Daniel Barenboim is Music Director of the Chicago Symphony Orchestra and General Music Director of the Deutsche Staatsoper Berlin. He gave his first public performance as pianist at the age of seven. He celebrated the fiftieth anniversary of that milestone in the year 2000 with a series of concerts throughout the world, culminating in a complete cycle of Beethoven piano concertos and symphonies at Carnegie Hall in New York City. He has been associated with the Bayreuth Festival since 1981.

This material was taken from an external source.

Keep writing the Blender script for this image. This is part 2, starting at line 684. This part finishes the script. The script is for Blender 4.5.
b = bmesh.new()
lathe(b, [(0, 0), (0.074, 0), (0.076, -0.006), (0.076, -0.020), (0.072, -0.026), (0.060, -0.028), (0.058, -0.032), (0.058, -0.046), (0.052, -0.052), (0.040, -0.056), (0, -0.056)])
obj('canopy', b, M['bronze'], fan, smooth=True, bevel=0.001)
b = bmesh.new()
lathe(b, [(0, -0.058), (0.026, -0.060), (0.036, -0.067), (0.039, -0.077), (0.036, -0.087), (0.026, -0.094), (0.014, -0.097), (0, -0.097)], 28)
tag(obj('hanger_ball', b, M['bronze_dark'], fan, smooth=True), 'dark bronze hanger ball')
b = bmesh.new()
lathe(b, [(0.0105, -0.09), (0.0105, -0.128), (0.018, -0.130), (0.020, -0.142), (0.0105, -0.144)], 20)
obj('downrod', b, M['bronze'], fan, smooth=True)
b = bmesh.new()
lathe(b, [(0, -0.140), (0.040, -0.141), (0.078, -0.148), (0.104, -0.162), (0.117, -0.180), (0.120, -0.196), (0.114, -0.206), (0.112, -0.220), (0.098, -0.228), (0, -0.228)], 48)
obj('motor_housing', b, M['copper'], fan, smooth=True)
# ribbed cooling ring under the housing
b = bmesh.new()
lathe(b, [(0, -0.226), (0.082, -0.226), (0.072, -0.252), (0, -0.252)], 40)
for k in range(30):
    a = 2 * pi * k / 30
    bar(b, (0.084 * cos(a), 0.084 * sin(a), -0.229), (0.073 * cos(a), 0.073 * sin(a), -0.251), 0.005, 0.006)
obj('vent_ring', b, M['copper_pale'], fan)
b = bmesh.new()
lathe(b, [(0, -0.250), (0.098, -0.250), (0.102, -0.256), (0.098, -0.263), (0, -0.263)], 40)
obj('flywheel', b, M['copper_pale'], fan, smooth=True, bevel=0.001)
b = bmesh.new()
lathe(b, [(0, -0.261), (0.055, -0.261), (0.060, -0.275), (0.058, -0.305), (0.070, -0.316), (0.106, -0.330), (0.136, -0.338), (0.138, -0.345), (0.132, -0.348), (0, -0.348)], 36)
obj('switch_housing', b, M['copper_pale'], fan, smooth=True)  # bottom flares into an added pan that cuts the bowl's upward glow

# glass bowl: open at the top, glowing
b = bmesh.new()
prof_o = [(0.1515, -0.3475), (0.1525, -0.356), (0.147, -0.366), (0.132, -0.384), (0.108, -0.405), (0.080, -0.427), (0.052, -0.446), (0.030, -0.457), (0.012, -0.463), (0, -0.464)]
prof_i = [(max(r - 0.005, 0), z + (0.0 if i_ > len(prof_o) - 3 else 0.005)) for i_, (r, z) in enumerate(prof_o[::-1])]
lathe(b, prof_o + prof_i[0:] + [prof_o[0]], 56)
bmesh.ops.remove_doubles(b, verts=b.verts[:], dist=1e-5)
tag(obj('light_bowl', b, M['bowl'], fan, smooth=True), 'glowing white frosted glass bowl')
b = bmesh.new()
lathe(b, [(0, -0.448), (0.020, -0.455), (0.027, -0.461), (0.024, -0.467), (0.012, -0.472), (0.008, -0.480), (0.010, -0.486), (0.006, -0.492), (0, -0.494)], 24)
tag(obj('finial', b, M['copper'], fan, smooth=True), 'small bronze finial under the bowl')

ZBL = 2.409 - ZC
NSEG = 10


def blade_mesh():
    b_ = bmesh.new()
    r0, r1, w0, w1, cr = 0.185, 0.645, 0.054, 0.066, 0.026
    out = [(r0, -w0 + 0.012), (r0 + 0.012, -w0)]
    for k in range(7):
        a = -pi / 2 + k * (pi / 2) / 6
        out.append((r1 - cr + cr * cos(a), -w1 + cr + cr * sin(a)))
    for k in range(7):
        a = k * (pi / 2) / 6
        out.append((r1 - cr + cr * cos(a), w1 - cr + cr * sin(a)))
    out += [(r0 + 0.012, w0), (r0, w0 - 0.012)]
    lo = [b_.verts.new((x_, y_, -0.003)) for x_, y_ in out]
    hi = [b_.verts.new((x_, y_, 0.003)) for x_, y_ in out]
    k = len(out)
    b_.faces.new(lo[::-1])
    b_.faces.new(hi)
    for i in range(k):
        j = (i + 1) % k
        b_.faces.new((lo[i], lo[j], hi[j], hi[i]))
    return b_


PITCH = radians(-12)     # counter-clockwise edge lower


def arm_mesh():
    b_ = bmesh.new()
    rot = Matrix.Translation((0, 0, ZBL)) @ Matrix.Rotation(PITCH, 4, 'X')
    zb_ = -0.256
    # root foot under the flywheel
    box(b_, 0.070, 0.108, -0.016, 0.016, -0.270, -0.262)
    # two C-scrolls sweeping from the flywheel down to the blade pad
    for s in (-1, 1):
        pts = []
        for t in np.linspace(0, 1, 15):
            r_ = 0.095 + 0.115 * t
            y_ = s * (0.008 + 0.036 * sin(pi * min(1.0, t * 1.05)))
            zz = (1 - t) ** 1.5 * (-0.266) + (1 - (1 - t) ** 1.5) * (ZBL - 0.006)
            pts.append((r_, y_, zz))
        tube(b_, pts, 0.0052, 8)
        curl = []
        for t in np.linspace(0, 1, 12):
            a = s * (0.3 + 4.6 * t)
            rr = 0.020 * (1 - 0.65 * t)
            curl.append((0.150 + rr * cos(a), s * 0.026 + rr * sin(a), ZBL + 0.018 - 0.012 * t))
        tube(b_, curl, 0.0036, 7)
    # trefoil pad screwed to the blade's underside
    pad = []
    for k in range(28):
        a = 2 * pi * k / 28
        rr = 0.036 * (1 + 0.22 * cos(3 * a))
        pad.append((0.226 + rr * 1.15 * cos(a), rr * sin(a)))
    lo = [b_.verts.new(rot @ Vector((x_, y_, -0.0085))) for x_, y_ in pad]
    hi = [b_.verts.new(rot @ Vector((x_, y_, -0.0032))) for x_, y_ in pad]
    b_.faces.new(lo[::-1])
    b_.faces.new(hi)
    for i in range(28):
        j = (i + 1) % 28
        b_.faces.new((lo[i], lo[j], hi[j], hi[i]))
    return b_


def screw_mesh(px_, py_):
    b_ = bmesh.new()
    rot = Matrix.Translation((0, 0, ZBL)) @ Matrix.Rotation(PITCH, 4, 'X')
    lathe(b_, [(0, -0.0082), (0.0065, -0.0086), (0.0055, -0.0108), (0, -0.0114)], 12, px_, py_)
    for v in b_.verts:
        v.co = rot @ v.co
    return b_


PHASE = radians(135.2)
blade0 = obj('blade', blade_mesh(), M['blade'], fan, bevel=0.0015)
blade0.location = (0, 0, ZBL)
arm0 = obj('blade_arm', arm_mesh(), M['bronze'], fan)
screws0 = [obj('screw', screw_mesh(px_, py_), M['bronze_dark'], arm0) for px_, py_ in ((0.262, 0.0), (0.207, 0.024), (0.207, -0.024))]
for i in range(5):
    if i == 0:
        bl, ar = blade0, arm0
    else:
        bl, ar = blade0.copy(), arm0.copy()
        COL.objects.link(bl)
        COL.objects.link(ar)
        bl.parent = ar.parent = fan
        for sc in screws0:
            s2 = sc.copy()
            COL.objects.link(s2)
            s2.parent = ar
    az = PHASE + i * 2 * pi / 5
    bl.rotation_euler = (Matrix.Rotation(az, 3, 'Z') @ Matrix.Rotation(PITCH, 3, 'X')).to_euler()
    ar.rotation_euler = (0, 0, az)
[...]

Edward W. Said was born in 1935 in Jerusalem, raised in Jerusalem and Cairo, and educated in the United States, where he attended Princeton (B.A. 1957) and Harvard (M.A. 1960; Ph.D. 1964). In 1963, he began teaching at Columbia University, where he was University Professor of English and Comparative Literature. He is the author of twenty-two books which have been translated into 35 languages, including Orientalism (1978); The Question of Palestine (1979); Covering Islam (1980); Culture and Imperialism (1993); Peace and Its Discontents (1996); and Out of Place: A Memoir (1999). Besides his academic work, he wrote a twice-monthly column for Al-Hayat and Al-Ahram; was a regular contributor to newspapers in Europe, Asia, and the Middle East; and was the music critic for The Nation. He died in 2003 in New York City.